Au cours du XXe siècle, les divers régimes roumains tentent d’unifier le pays, mais finissent par se heurter à la Transylvanie qui demeure un foyer contestataire où la population revendique sa singularité ethnique, linguistique et confessionnelle. En 1989, c’est notamment un pasteur calviniste transylvain, László Tőkés, qui est à l’origine de l’arrestation puis l’exécution du couple Ceaușescu, au pouvoir depuis 1965. Même la très stricte dictature de terreur instaurée par Nicolae Ceaușescu n’est, en effet, parvenue à éteindre la foi dans le pays, et certainement pas en Transylvanie, où elle est devenue un vecteur identitaire face à un régime désireux de gommer toutes les nuances de ses populations.
À ce jour encore, la Transylvanie constitue un objet de contentieux entre Budapest et Bucarest. En 2010, le Parlement hongrois adopte une loi garantissant la double citoyenneté aux Magyars transylvains, leur permettant ainsi de prendre part aux élections hongroises.
Orbán, Simion et la Transylvanie
C’est avant tout Viktor Orbán qui va, le premier, bénéficier de cette modification : lui-même issu de l’Église réformée, il affirme à de nombreuses reprises son soutien aux Hongrois de Transylvanie et souligne le lien confessionnel qui les unit.
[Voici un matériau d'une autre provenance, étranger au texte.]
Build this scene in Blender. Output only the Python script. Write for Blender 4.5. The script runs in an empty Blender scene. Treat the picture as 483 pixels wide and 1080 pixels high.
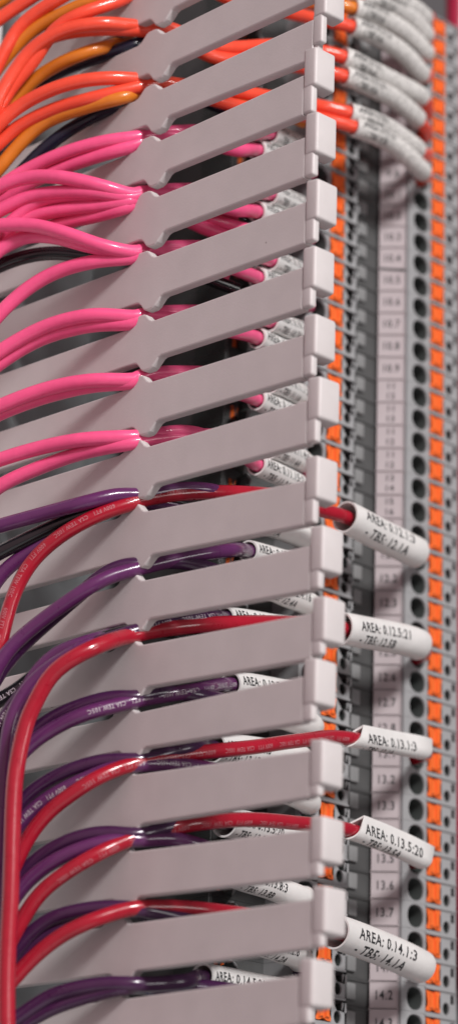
import bpy, bmesh, math, random
from mathutils import Vector, Matrix
random.seed(7)
S = 0.001                                   # everything below is in millimetres
scn = bpy.context.scene
col = scn.collection
PX0, PY0, FPX = 241.5, 540.0, 3000.0

# ------------------------------------------------------------------ axes
# world X: from the duct base to the finger tips, Y: outwards through the duct wall, Z: up along the rail
R = Matrix(((0.7121, 0.7015, 0.0286), (-0.1999, 0.2416, -0.9496), (-0.6731, 0.6704, 0.3123)))
c0 = R.col[0].normalized(); c1 = (R.col[1] - c0 * R.col[1].dot(c0)).normalized(); c2 = c0.cross(c1)
R = Matrix((c0, c1, c2)).transposed(); RW = R.transposed()
def ray(x, y): return Vector(((x - PX0) / FPX, (y - PY0) / FPX, 1.0))
O = ray(145, 600) * 520
CAM = RW @ (-O)
def onN(x, y, n=0.0):
    d = RW @ ray(x, y); return CAM + d * ((n - CAM.y) / d.y)
def onD(x, y, n):
    d = RW @ ray(x, y); return CAM + d * ((n - CAM.x) / d.x)
TOCAM = CAM.normalized()

# ------------------------------------------------------------------ materials
def mat(name, c, rough=0.45, noise=0.0, nscale=200, bump=0.0, bscale=900, coat=0.0, sss=0.0, spec=0.5, spots=None):
    m = bpy.data.materials.new(name); m.use_nodes = True
    nt = m.node_tree; b = nt.nodes['Principled BSDF']
    b.inputs['Base Color'].default_value = (*c, 1); b.inputs['Roughness'].default_value = rough
    b.inputs['Specular IOR Level'].default_value = spec
    b.inputs['Coat Weight'].default_value = coat; b.inputs['Coat Roughness'].default_value = 0.07
    if sss:
        b.inputs['Subsurface Weight'].default_value = sss
        b.inputs['Subsurface Radius'].default_value = (0.0012, 0.001, 0.001)
        b.inputs['Subsurface Scale'].default_value = 1.0
    tc = nt.nodes.new('ShaderNodeTexCoord')
    n = nt.nodes.new('ShaderNodeTexNoise'); n.inputs['Scale'].default_value = nscale; n.inputs['Detail'].default_value = 5
    nt.links.new(tc.outputs['Object'], n.inputs['Vector'])
    if noise:
        r = nt.nodes.new('ShaderNodeMapRange'); r.inputs[1].default_value = .3; r.inputs[2].default_value = .7
        r.inputs[3].default_value = 1 - noise; r.inputs[4].default_value = 1 + noise
        nt.links.new(n.outputs['Fac'], r.inputs[0])
        mx = nt.nodes.new('ShaderNodeMix'); mx.data_type = 'RGBA'; mx.blend_type = 'MULTIPLY'; mx.inputs[0].default_value = 1
        mx.inputs[6].default_value = (*c, 1); nt.links.new(r.outputs[0], mx.inputs[7])
        out = mx.outputs[2]
        if spots:
            v = nt.nodes.new('ShaderNodeTexVoronoi'); v.inputs['Scale'].default_value = spots
            nt.links.new(tc.outputs['Object'], v.inputs['Vector'])
            lt = nt.nodes.new('ShaderNodeMath'); lt.operation = 'LESS_THAN'; lt.inputs[1].default_value = 0.028
            nt.links.new(v.outputs['Distance'], lt.inputs[0])
            m2 = nt.nodes.new('ShaderNodeMix'); m2.data_type = 'RGBA'
            nt.links.new(lt.outputs[0], m2.inputs[0]); nt.links.new(out, m2.inputs[6])
            m2.inputs[7].default_value = (c[0]*.45, c[1]*.4, c[2]*.4, 1)
            out = m2.outputs[2]
        nt.links.new(out, b.inputs['Base Color'])
        r2 = nt.nodes.new('ShaderNodeMapRange'); r2.inputs[3].default_value = max(rough - .1, 0.02); r2.inputs[4].default_value = rough + .1
        nt.links.new(n.outputs['Fac'], r2.inputs[0]); nt.links.new(r2.outputs[0], b.inputs['Roughness'])
    if bump:
        n2 = nt.nodes.new('ShaderNodeTexNoise'); n2.inputs['Scale'].default_value = bscale; n2.inputs['Detail'].default_value = 4
        nt.links.new(tc.outputs['Object'], n2.inputs['Vector'])
        bp = nt.nodes.new('ShaderNodeBump'); bp.inputs['Strength'].default_value = bump; bp.inputs['Distance'].default_value = 0.0002
        nt.links.new(n2.outputs['Fac'], bp.inputs['Height']); nt.links.new(bp.outputs[0], b.inputs['Normal'])
    return m
M = dict(
    duct=mat('duct_pvc', (.53, .495, .49), .5, .035, 160, .14, 2500, sss=.1, spots=70),
    red=mat('red_pvc', (.33, .006, .020), .3, .06, 500, .12, 1500, coat=.5, spec=.3),
    purple=mat('purple_pvc', (.098, .019, .092), .3, .06, 500, .12, 1500, coat=.5, spec=.3),
    dpurple=mat('dark_purple_pvc', (.045, .010, .048), .3, .06, 500, .12, 1500, coat=.5, spec=.3),
    pink=mat('pink_pvc', (.78, .085, .225), .36, .05, 500, .12, 1500, coat=.35, spec=.3),
    coral=mat('coral_pvc', (.78, .07, .035), .34, .05, 500, .12, 1500, coat=.4, spec=.3),
    amber=mat('amber_pvc', (.60, .17, .015), .36, .05, 500, .12, 1500, coat=.35, spec=.3),
    black=mat('black_pvc', (.010, .010, .012), .25, .05, 500, .1, 1500, coat=.5, spec=.3),
    navy=mat('navy_pvc', (.007, .009, .022), .3, .05, 500, .1, 1500, coat=.4, spec=.3),
    ink_red=mat('pale_print', (.42, .13, .15), .5),
    ink=mat('white_print', (.42, .36, .40), .5),
    sleeve=mat('sleeve_white', (.68, .655, .64), .42, .03, 300, .15, 1200, sss=.2),
    aged=mat('sleeve_speckled', (.56, .54, .52), .5, .38, 1500, .3, 1500),
    text=mat('black_print', (.02, .02, .022), .6),
    house=mat('terminal_grey', (.285, .285, .29), .5, .05, 300, .1, 2000),
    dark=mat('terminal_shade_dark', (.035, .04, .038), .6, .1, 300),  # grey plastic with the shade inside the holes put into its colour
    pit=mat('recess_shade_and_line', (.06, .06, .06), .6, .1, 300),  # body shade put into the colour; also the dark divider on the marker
    chip=mat('bridge_socket_grey', (.20, .20, .20), .5, .05, 300),
    orange=mat('orange_lever', (.78, .14, .025), .38, .05, 400, .1, 1500, sss=.1),
    groove=mat('orange_groove', (.75, .07, .012), .45, .05, 400),
    marker=mat('marker_shaded_white', (.42, .365, .375), .5, .03, 300),  # white tags, their shade put into the base colour
    blue=mat('blue_bridge', (.015, .07, .16), .4, .05, 300),
    plate=mat('painted_panel', (.22, .235, .24), .45, .05, 60, .1, 800),
    steel=mat('zinc_rail', (.45, .45, .44), .35, .06, 200),
    magenta=mat('magenta_cable', (.32, .008, .04), .4, .05, 300),
)

# ------------------------------------------------------------------ object helpers
def obj(name, bm, mats, parent=None, smooth=None):
    me = bpy.data.meshes.new(name)
    bmesh.ops.scale(bm, vec=(S, S, S), verts=bm.verts)
    bm.to_mesh(me); bm.free()
    for m in (mats if isinstance(mats, (list, tuple)) else [mats]): me.materials.append(M[m])
    if smooth:
        for p in me.polygons: p.use_smooth = True
        me.set_sharp_from_angle(angle=math.radians(smooth))
    o = bpy.data.objects.new(name, me); col.objects.link(o)
    if parent: o.parent = parent
    return o
def empty(name, loc=(0, 0, 0)):
    o = bpy.data.objects.new(name, None); col.objects.link(o); o.location = Vector(loc) * S
    o.empty_display_size = .005; return o
def tag(o, label=None, cat=None, group=None, kind=None):
    if label: o['label'] = label
    if cat: o['category'] = cat
    if group: o['group'] = group
    if kind: o['kind'] = kind
    return o
def box(bm, a, b, bev=0, seg=2, mi=0):
    t = bmesh.new()
    bmesh.ops.create_cube(t, size=1)
    for v in t.verts: v.co = Vector([(a[i] + b[i]) / 2 + v.co[i] * (b[i] - a[i]) for i in range(3)])
    if bev: bmesh.ops.bevel(t, geom=t.edges[:], offset=bev, segments=seg, profile=.5, affect='EDGES')
    for f in t.faces: f.material_index = mi
    merge(bm, t)
def merge(bm, t):
    me = bpy.data.meshes.new('tmp'); t.to_mesh(me); t.free(); bm.from_mesh(me); bpy.data.meshes.remove(me)

# ------------------------------------------------------------------ paths
def spline(pts, step=1.2):
    P = [pts[0] * 2 - pts[1]] + pts + [pts[-1] * 2 - pts[-2]]
    out = []
    for i in range(1, len(P) - 2):
        p0, p1, p2, p3 = P[i-1:i+3]
        # centripetal catmull-rom
        def tj(t, a, b): return t + max((b - a).length, 1e-4) ** .5
        t0 = 0; t1 = tj(t0, p0, p1); t2 = tj(t1, p1, p2); t3 = tj(t2, p2, p3)
        n = max(2, int((p2 - p1).length / step))
        for k in range(n):
            t = t1 + (t2 - t1) * k / n
            A1 = p0*((t1-t)/(t1-t0)) + p1*((t-t0)/(t1-t0)); A2 = p1*((t2-t)/(t2-t1)) + p2*((t-t1)/(t2-t1)); A3 = p2*((t3-t)/(t3-t2)) + p3*((t-t2)/(t3-t2))
            B1 = A1*((t2-t)/(t2-t0)) + A2*((t-t0)/(t2-t0)); B2 = A2*((t3-t)/(t3-t1)) + A3*((t-t1)/(t3-t1))
            out.append(B1*((t2-t)/(t2-t1)) + B2*((t-t1)/(t2-t1)))
    out.append(pts[-1])
    for _ in range(3):
        out = [out[0]] + [(out[i-1] + out[i]*2 + out[i+1]) / 4 for i in range(1, len(out)-1)] + [out[-1]]
    return out
class Path:
    def __init__(s, pts):
        s.p = pts; s.L = [0]
        for a, b in zip(pts, pts[1:]): s.L.append(s.L[-1] + (b - a).length)
        s.len = s.L[-1]
    def at(s, u):
        if u <= 0: k = 0
        elif u >= s.len: k = len(s.p) - 2
        else:
            lo, hi = 0, len(s.p) - 1
            while hi - lo > 1:
                m = (lo + hi) // 2
                if s.L[m] <= u: lo = m
                else: hi = m
            k = lo
        d = s.L[k+1] - s.L[k]; f = (u - s.L[k]) / d
        p = s.p[k].lerp(s.p[k+1], f) if 0 <= f <= 1 else s.p[k] + (s.p[k+1] - s.p[k]) * f
        a = s.p[max(k-1, 0)]; b = s.p[min(k+2, len(s.p)-1)]
        t0 = (s.p[k+1] - s.p[max(k-1, 0)]).normalized(); t1 = (s.p[min(k+2, len(s.p)-1)] - s.p[k]).normalized()
        T = t0.lerp(t1, min(max(f, 0), 1)).normalized()
        F = (TOCAM - T * TOCAM.dot(T)).normalized()          # side of the wire that shows its print
        U = F.cross(T)
        return p, T, F, U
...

C’est loin d’être le même son de cloche du côté de George Simion : farouche orthodoxe, il défend, quant à lui, une Roumanie unie par l’Église, la langue et le droit. Ses positions ont été perçues comme des menaces par les Hongrois de Transylvanie ; l’annonce du soutien du premier ministre hongrois à Simion a donc été vécue comme une trahison par de nombreux Transylvains qui ont voté en masse pour Nicușor Dan, le maire pro-européen de Bucarest, au second tour.
Conclusions
En plus des tensions entre Hongrie et Roumanie, ces récents événements ont permis de remettre sur le devant de la scène géopolitique les problèmes posés par les frontières en Europe centrale où ils se manifestent notamment par des tensions confessionnelles. C’est le lien entre foi et identité nationale qui a, dans des pays au passé communiste, contribué à redéfinir la place du religieux dans le discours public actuel.